Il cui perenne altalenare tra gloria e martirio, anche dopo morto, potrebbe essere dovuto, proprio, a questa contraddizione tra successo e incomprensione. Pur rammentando, che non c’è vera gloria senza martirio.
Probabilmente, aveva ragione lui, quando chiamava in causa il “dilemma”. Argomento condiviso dal suo contemporaneo William Shakespeare: essere o non essere, sintesi della vita in bilico come nella Canestra di frutta.
Il suo, continuerà ad essere il successo incontrastato di un  ”personaggio difficile”, i cui aspetti meno convenzionali sono però in molti  a mettere ancora in discussione.
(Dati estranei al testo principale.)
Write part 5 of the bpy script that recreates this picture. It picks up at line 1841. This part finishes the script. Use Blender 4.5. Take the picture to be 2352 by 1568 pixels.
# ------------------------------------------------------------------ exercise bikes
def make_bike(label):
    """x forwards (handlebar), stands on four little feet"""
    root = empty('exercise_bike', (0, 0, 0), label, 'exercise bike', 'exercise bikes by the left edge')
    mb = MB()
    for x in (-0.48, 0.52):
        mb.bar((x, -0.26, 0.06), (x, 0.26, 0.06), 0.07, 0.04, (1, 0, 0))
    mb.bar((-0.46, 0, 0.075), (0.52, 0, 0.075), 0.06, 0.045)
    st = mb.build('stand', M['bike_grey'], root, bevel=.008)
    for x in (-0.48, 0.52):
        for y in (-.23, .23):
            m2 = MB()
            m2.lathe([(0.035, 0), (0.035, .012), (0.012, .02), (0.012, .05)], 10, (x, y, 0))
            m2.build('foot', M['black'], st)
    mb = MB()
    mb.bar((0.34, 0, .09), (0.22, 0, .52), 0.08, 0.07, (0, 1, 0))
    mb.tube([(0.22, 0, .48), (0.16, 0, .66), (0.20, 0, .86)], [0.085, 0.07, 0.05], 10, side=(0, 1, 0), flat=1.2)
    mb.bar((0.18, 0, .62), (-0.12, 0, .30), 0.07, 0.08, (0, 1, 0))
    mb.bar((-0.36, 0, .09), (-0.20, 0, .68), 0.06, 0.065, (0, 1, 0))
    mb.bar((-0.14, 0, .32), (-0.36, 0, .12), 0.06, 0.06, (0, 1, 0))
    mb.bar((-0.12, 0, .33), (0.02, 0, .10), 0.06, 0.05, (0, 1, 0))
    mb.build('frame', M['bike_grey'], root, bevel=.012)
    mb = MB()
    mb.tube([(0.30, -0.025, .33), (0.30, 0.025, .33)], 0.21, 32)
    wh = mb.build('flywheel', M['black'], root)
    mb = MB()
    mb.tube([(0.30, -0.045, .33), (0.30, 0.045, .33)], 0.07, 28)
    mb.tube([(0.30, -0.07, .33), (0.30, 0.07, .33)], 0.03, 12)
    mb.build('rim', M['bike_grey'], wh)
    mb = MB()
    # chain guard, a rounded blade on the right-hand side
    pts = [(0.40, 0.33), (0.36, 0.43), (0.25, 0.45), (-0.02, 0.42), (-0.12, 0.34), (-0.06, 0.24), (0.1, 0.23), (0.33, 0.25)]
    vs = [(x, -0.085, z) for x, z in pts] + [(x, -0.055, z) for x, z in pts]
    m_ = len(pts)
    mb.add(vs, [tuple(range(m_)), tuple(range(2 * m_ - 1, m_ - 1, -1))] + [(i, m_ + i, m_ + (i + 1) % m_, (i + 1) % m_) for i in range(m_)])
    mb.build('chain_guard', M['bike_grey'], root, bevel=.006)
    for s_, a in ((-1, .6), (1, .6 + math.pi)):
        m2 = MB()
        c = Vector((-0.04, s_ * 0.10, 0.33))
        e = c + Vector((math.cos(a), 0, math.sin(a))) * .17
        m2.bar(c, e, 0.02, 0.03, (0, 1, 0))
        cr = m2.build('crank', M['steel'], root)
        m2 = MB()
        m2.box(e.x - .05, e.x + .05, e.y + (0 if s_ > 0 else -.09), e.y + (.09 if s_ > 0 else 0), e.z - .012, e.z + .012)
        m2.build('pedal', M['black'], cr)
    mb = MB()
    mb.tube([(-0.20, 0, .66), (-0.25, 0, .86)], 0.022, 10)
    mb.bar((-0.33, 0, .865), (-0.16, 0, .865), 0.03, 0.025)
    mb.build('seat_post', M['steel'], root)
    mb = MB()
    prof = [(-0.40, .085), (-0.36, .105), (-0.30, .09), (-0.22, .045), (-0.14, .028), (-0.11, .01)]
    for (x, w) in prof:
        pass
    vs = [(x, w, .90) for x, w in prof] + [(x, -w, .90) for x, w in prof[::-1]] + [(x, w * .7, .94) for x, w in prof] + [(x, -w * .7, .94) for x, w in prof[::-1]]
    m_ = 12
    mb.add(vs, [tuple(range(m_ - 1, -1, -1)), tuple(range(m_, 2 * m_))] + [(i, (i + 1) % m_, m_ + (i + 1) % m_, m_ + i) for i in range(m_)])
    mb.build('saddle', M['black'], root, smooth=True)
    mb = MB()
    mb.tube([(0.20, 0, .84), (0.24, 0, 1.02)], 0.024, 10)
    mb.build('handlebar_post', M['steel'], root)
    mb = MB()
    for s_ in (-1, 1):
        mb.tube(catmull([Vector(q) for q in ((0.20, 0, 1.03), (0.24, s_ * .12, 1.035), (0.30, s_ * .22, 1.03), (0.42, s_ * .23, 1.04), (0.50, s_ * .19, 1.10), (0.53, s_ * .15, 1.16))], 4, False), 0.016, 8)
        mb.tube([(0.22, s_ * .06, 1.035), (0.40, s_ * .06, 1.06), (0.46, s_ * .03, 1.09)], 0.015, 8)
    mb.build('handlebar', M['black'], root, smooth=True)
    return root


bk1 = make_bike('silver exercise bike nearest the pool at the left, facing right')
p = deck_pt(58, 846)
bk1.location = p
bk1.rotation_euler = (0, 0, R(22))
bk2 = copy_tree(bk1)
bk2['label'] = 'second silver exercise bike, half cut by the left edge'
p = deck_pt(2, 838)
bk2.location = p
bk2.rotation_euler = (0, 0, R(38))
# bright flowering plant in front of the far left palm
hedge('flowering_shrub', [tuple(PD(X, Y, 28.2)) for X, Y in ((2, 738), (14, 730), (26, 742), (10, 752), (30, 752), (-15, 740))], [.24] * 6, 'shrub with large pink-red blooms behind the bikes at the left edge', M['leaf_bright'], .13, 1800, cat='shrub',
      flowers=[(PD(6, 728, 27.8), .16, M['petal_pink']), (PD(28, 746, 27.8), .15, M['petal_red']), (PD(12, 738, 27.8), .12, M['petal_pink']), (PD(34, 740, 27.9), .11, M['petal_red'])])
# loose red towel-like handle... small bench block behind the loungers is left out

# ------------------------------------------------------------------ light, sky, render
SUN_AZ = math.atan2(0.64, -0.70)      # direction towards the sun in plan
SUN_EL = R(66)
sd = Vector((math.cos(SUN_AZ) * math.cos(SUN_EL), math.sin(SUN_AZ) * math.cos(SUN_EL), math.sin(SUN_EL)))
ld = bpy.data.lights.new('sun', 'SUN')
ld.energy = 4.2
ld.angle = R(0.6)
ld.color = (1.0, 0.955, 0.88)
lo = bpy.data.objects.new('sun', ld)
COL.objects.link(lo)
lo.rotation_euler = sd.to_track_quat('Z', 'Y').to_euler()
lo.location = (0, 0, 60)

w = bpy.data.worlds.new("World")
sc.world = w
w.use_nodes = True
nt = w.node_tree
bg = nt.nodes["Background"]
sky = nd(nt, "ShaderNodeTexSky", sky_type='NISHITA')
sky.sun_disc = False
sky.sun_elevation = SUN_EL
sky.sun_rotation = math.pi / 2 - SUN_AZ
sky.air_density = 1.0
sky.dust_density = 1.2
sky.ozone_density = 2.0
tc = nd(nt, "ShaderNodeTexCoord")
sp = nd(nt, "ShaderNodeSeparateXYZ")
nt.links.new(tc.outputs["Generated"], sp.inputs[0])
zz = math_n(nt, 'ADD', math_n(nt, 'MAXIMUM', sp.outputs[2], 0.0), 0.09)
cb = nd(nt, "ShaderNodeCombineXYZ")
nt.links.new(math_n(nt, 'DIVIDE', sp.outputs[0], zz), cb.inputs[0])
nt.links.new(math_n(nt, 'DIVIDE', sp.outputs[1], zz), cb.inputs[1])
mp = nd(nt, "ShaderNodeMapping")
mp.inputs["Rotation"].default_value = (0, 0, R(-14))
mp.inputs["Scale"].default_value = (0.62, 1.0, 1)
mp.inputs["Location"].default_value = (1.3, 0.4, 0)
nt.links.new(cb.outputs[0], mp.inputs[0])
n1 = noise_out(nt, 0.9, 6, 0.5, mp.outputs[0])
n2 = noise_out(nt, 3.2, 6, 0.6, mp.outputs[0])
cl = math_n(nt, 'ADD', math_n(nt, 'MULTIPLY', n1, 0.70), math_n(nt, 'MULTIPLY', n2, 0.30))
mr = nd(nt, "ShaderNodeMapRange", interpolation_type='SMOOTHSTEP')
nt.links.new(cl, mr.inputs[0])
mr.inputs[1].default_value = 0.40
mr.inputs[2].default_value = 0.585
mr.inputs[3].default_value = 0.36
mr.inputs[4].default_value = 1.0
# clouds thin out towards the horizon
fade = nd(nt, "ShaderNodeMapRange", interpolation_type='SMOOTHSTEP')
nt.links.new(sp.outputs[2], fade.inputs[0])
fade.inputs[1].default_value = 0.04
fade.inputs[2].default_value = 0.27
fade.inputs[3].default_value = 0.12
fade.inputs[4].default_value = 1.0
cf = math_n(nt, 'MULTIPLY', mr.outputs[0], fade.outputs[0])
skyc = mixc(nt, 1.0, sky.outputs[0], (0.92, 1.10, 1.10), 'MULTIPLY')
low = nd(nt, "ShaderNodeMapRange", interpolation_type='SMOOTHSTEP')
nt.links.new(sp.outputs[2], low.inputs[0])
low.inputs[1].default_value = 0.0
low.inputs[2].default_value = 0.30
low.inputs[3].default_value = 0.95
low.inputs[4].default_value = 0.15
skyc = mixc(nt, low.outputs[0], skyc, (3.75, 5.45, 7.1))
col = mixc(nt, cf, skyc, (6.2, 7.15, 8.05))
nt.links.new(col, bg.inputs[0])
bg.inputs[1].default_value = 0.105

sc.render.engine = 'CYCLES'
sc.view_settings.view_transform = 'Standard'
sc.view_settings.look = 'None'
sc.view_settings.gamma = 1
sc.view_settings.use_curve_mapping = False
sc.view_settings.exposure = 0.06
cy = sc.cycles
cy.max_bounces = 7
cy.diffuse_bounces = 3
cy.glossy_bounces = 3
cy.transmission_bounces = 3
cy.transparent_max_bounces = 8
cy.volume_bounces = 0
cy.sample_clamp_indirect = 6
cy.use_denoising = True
Infatti, nel corso di quattrocento anni, si è andati giù pesanti, con Caravaggio. Si è andati di mannaia. Anche, per ragioni di natura “politica in senso lato” e che esulano completamente dal personaggio.
“D’accordo: il genio. Ma i vizi?, l’indole assassina?”, chiede il ben pensante.
Per quanto riguarda i pregiudizi sessuali, possiamo liquidare la questione come si fa e va fatto, sia allorché si è in presenza di atteggiamenti omofobici, sia quando si tratta di pruderie.
Ma non possiamo comportarci, allo stesso modo, dinanzi  alla formula fuorviante e maledetta di “genio e sregolatezza”. In questo caso, c’è l’obbligo di dimostrare la sua falsità.
Così, che agli eccessi e alle ingenuità che ha compiuto e di cui è stato vittima Caravaggio, all’arroganza  dimostrata nel difendere le sue idee, alla violenza inferta e subita, sarà  possibile dare ben altro giudizio.
La formula maledetta è colpevole di aver deformato il “personaggio” e l’intera sua storia. Rimasta intatta nel suo splendore artistico, ma muta e offesa per le  interpretazioni tanto fasulle  quanto stupide. Noi siamo sicuri, invece, d’aver assolto al compito di una restituzione ad integrità. Ma, di più, siamo sicuri d’aver trovato, grazie a Caravaggio e all’interpretazione delle sue opere, un metodo d’indagine che ci ha permesso di decifrare  i linguaggi pittorici, le scritture “imaginarie”, e l’arte … di tutti i più grandi artisti del passato.